HEY! Growing Earnings Don’t Matter

NVGS“I think you have to be very humble about your ability to be smart enough to exploit other people’s stupidity.”

nvgs stock

Navigator’s stock price declines while its earnings rise over the past two years. See page 14  here: Capital-Link-Conference-Mar-21-2016

Wilbur Ross owns a majority position http://whalewisdom.com/stock/nvgs

I am not suggesting this as an investment for YOU, but seek out disconnects like this.   Despite rising earnings, the market may be worried about lower oil prices because lower oil prices may affect the demand for the products that NVGS ships and/or the capex that NVGS is bearing with delivery of new ships.  The question for an investor would be: “Has the market over-discounted the fears of low oil prices or over-supply of ships?”   This company is VERY different than a standard dry-bulk shipper.   These are highly-specialized/expensive ships. Knowledge reduces risk, so really understand the management and its goals.

5 responses to “HEY! Growing Earnings Don’t Matter

  1. Would you consider using LEAPS to invest in shipping? Or do you consider they potential time frames until they are in a favorably part of the cycle too long?

    • Leaps are a loan that you don’t have to pay back, but you have to pay interest. You have to make a grid and see the risk reward pyoffs depending on your estimation of where the stock can go. These stocks are already heavily leveraged due to their capital structure.

      No one really knows when the cycle will turn–it is a supply/demand game but mostly on the supply side. I barely own the shippers because the opportunities in the gold/silver miners are so good. Perhaps in a year or two.

  2. Thanks for your thoughtful reply, John.

    I have not specifically looked at LEAPS for the shippers. But in the past I’ve seen the pricing on LEAPS provide some interesting results, where the time cost (interest) is negligible due to low “volatility”.

    I’ll be interested t0 see what you do with the mining stocks. If I owned mining stocks, I would be trying to figure out what price of gold is reflected in their share prices. I am going to guess the point when I would exchange out of miners and into physical gold or shippers might be much sooner than your’s. Which explains why I am here learning.

    All the best wishes in your continued recovery,

    • I certainly think owning some phycial gold (I have owned gold coins since 1998) makes sense since it is money that can’t be debased nor has debt attached to it. Our world is drowning in debt that is non-productive (going to fund entitlements).

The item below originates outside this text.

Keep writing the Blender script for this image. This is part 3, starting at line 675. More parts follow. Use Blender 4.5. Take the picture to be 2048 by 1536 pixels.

      But I own miners for different reasons. First, the capital cycle has turned. the industry has been starved of capital for five years, managements have turned over and are more focued on capital returns than more ounces at any price, and there is and will be a severe shortage of gold/silver discoveries and quality properties over the next decade. It takes years to shut down a mine and to reopen a mine. The cycle is a long one, but along the way there will be price declines of up to 50%! We have just gone through the worst bear market in gold/silver mining stocks of the past 90 years due to bad management, perpetual QE, and the prior boom (2007 for spec. miners and 2010 for majors). Even though the rally over the past five months has been fierce, it will take several years to attract capital back to the miners. My typical time frame is five to seven years. I have held the miners more or less for the past three years–2014 and 2015 were ugly.

      I have a hard time selling gold until the market discounts negative REAL interest rates, problems with european banks and central bank lunacy. Or short Euro bonds. The trend for gold vs. the dollar has been up since 1971. I personally hate gold. I prefer compounders.

      So with gold euphoria near a high with Brexit, I expect a sell-off in gold/the miners over the next few months, but my time-frame is two to five years from now–always prepared to sell depending upon overvaluation or better opportunities elsewhere.

      The point of all this is for YOU to figure out the best timeframe given your resources and timeframe. Miners have moved from extremely depressed valuations to depressed valuations–now there will be more anxiety for people who own the miners–sell and move on/ bear market rally, etc. The shippers are in Death Valley but it may take years for over supply to work itself out. Embrace uncertainty. No one knows!

  3. Thanks.

    In concept, I like shorting Euro bonds. But to steal a poker analogy (hey, you keep posting videos from Rounders): central banks have an infinite stack. Buying LEAPS only puts me out 2.5 years. I think they can outlast me.

    But to short a bundle of insurance companies may work, and may pan out in a time frame that I find reasonable. (I’ve not looked at a single European insurer, but I will investigate.)